Mas corria 1986 e o ainda jovem escritor tinha acabado de emergir com uma série de novelas e romances e uma veia sarcástica que não pouparia nem a literatura argentina contemporânea à sua nem a literatura brasileira dos anos 1970. No entanto, não deixará de celebrar mais tarde, em textos e entrevistas, a obra de Sérgio Sant’Anna (de quem traduziu Um crime delicado) e João Gilberto Noll. À sua abordagem ferina da cultura argentina e latino-americana (tendo na mira figuras como Victoria Ocampo e Octavio Paz) correspondia um total pessimismo em relação a uma aproximação entre as culturas vizinhas (as três curtas frases finais não deixam lugar a dúvida, e o tempo, salvo as exceções de praxe, parece ter lhe dado razão).

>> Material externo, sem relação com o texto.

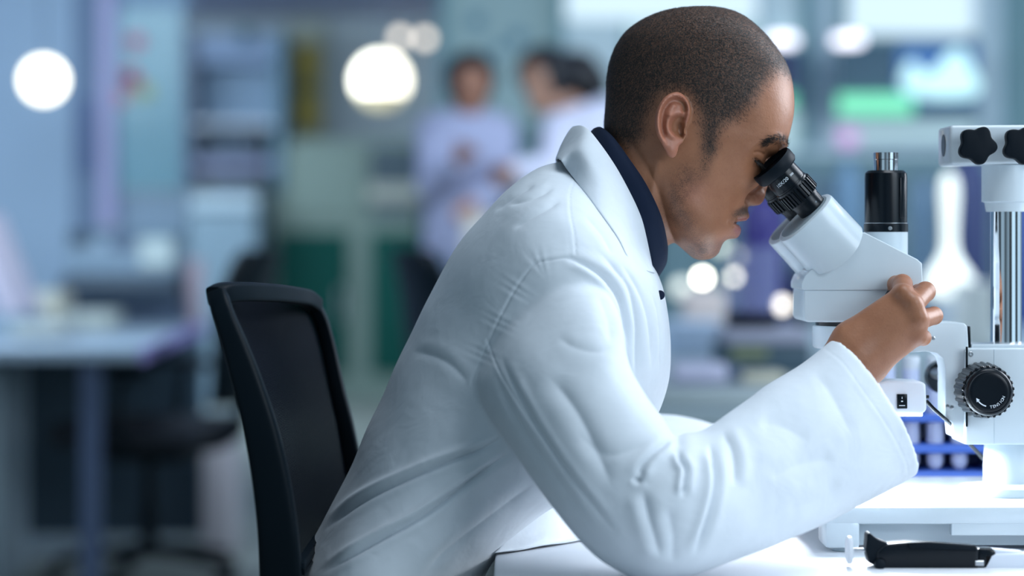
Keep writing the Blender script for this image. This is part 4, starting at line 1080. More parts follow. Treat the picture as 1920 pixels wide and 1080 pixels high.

Desdeñosa ignorancia por la literatura del Brasil integra a coletânea Artículos y ensayos 1980-2011 que está no prelo da Penguin Random House, sucedendo a Evasión y otros ensayos (2018) e a novela Fulgentius (2020) pela mesma editora. Nele, no entanto, Aira pensa o Brasil não como o país do futuro, mas como o país do pretérito: “O Brasil foi o país da nacionalidade feliz e triunfante”.